Task instructions = Quote the entries below from the line with "Keep writing the" through the line with "return (IW /", both ends included, and only those lines.
BEGIN
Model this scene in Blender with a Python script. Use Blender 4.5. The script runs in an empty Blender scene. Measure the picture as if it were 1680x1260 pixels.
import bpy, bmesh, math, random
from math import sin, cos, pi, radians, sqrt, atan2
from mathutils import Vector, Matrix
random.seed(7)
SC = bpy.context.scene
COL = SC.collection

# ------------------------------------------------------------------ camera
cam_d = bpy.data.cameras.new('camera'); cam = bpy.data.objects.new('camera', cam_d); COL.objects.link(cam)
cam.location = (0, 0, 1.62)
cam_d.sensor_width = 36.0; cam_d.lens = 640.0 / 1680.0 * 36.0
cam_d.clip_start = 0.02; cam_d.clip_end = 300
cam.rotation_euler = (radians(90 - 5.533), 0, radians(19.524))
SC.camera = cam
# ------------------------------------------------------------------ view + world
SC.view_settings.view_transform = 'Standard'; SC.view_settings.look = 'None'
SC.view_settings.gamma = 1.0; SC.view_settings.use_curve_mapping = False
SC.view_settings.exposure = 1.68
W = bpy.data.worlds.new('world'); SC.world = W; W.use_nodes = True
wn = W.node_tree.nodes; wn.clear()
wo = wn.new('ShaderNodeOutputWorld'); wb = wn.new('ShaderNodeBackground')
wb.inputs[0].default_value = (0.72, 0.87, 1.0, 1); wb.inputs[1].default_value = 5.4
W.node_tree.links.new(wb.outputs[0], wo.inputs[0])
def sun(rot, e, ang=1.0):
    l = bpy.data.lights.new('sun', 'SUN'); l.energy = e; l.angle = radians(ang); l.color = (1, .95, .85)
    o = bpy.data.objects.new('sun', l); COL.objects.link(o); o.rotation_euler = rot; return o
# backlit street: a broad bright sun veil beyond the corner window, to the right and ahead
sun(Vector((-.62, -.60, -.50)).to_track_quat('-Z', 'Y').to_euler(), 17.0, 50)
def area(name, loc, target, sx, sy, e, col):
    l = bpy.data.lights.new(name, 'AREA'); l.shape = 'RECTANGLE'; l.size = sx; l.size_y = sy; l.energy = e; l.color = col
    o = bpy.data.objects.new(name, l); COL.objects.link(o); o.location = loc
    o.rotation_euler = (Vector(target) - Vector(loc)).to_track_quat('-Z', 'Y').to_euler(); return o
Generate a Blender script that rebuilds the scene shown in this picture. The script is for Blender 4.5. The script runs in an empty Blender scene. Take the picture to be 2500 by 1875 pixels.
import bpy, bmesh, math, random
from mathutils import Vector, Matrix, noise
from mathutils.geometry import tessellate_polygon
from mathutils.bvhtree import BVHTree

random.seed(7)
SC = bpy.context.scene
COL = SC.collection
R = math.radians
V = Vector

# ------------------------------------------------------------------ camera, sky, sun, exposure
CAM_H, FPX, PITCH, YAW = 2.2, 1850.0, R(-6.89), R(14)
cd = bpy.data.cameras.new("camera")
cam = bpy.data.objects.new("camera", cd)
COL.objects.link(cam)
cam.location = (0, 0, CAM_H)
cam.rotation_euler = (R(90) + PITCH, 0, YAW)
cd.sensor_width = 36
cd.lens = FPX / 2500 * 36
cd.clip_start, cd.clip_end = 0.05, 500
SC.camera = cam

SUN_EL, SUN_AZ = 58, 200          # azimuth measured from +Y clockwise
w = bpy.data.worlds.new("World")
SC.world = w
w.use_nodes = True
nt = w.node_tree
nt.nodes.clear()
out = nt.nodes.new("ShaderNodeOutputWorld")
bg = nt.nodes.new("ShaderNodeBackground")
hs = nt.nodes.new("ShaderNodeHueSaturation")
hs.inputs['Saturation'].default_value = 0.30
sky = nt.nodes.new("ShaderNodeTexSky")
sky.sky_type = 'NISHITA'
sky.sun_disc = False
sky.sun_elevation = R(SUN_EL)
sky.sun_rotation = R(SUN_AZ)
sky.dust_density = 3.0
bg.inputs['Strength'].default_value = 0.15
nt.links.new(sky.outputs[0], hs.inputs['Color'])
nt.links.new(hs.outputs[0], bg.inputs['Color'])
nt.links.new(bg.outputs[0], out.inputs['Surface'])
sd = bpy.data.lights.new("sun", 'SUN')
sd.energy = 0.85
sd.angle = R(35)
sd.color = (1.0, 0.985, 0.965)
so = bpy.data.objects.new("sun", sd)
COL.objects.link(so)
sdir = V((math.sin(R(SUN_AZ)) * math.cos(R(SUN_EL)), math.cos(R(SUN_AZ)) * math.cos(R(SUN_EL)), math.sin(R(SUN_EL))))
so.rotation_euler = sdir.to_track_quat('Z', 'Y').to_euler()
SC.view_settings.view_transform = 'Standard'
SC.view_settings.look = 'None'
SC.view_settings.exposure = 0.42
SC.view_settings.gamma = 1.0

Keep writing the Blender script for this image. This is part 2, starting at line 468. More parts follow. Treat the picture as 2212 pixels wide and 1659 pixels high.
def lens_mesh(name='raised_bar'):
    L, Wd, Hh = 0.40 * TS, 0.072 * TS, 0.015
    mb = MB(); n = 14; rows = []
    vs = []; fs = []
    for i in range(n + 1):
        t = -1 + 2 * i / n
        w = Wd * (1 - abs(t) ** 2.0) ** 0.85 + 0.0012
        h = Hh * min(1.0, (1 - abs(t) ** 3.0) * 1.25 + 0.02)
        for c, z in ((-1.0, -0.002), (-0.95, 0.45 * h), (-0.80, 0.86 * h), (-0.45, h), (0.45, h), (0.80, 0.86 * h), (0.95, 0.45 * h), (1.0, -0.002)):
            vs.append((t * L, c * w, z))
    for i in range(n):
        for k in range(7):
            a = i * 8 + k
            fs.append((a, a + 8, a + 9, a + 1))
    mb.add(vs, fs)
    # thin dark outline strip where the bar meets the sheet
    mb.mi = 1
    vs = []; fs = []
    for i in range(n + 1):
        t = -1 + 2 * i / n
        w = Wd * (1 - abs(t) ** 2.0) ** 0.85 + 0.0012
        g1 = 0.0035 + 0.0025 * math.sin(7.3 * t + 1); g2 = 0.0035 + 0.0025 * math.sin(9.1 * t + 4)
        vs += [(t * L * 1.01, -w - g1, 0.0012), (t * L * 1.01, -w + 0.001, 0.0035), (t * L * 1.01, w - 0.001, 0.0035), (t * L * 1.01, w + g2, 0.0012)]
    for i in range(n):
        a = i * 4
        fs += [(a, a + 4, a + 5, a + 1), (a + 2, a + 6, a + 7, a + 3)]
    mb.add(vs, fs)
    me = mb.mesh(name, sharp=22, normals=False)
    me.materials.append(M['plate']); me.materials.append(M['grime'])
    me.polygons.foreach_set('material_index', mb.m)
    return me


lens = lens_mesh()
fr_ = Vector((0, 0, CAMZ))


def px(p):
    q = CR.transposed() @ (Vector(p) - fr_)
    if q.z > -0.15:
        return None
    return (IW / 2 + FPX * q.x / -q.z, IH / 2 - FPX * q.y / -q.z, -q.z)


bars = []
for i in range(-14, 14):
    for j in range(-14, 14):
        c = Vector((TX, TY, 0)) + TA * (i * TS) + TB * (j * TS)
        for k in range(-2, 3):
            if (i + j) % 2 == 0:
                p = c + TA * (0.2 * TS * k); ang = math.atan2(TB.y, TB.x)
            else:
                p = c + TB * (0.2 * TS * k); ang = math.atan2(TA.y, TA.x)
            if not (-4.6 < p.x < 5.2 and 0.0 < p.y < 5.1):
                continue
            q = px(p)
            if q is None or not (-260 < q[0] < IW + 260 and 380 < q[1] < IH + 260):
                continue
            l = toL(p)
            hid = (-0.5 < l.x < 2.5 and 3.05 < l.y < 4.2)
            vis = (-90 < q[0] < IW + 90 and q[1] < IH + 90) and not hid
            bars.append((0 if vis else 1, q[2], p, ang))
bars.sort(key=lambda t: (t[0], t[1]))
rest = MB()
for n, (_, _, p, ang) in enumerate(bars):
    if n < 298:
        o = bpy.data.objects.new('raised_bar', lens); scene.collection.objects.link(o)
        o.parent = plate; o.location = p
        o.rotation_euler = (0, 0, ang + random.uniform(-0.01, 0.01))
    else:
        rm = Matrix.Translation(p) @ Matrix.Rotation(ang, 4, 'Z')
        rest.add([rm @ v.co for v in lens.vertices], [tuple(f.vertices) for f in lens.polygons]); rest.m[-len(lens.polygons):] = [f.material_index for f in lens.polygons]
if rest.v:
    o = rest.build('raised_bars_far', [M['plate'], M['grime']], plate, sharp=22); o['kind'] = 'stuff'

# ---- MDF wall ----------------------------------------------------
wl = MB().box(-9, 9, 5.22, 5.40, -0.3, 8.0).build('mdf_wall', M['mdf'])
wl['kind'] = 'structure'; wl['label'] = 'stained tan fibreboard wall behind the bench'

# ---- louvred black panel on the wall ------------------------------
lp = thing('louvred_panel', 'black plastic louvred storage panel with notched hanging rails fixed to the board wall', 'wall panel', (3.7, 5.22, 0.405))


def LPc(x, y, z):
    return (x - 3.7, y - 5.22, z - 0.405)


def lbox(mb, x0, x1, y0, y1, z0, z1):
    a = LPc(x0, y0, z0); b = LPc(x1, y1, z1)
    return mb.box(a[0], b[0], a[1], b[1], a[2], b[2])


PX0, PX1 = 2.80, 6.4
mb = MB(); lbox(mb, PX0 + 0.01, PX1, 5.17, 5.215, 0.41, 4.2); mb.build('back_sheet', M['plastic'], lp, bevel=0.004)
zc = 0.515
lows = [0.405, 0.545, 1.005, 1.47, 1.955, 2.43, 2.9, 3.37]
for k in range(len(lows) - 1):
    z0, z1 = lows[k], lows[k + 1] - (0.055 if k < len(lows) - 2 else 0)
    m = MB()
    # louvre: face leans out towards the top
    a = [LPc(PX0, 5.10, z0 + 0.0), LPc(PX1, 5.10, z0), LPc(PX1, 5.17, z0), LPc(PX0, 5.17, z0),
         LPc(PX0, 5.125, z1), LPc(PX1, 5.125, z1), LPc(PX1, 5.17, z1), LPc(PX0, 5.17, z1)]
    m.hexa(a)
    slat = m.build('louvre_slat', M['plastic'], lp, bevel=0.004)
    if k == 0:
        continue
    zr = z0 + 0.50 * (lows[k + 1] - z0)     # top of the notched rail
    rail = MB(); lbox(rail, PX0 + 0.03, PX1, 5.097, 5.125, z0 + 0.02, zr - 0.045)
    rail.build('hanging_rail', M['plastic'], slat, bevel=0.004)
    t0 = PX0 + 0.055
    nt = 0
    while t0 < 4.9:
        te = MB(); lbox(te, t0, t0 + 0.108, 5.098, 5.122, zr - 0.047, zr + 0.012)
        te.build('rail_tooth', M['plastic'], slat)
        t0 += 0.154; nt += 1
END
Solution to the problem =
Keep writing the Blender script for this image. This is part 2, starting at line 468. More parts follow. Treat the picture as 2212 pixels wide and 1659 pixels high.
def lens_mesh(name='raised_bar'):
    L, Wd, Hh = 0.40 * TS, 0.072 * TS, 0.015
    mb = MB(); n = 14; rows = []
    vs = []; fs = []
    for i in range(n + 1):
        t = -1 + 2 * i / n
        w = Wd * (1 - abs(t) ** 2.0) ** 0.85 + 0.0012
        h = Hh * min(1.0, (1 - abs(t) ** 3.0) * 1.25 + 0.02)
        for c, z in ((-1.0, -0.002), (-0.95, 0.45 * h), (-0.80, 0.86 * h), (-0.45, h), (0.45, h), (0.80, 0.86 * h), (0.95, 0.45 * h), (1.0, -0.002)):
            vs.append((t * L, c * w, z))
    for i in range(n):
        for k in range(7):
            a = i * 8 + k
            fs.append((a, a + 8, a + 9, a + 1))
    mb.add(vs, fs)
    # thin dark outline strip where the bar meets the sheet
    mb.mi = 1
    vs = []; fs = []
    for i in range(n + 1):
        t = -1 + 2 * i / n
        w = Wd * (1 - abs(t) ** 2.0) ** 0.85 + 0.0012
        g1 = 0.0035 + 0.0025 * math.sin(7.3 * t + 1); g2 = 0.0035 + 0.0025 * math.sin(9.1 * t + 4)
        vs += [(t * L * 1.01, -w - g1, 0.0012), (t * L * 1.01, -w + 0.001, 0.0035), (t * L * 1.01, w - 0.001, 0.0035), (t * L * 1.01, w + g2, 0.0012)]
    for i in range(n):
        a = i * 4
        fs += [(a, a + 4, a + 5, a + 1), (a + 2, a + 6, a + 7, a + 3)]
    mb.add(vs, fs)
    me = mb.mesh(name, sharp=22, normals=False)
    me.materials.append(M['plate']); me.materials.append(M['grime'])
    me.polygons.foreach_set('material_index', mb.m)
    return me


lens = lens_mesh()
fr_ = Vector((0, 0, CAMZ))


def px(p):
    q = CR.transposed() @ (Vector(p) - fr_)
    if q.z > -0.15:
        return None
    return (IW / 2 + FPX * q.x / -q.z, IH / 2 - FPX * q.y / -q.z, -q.z)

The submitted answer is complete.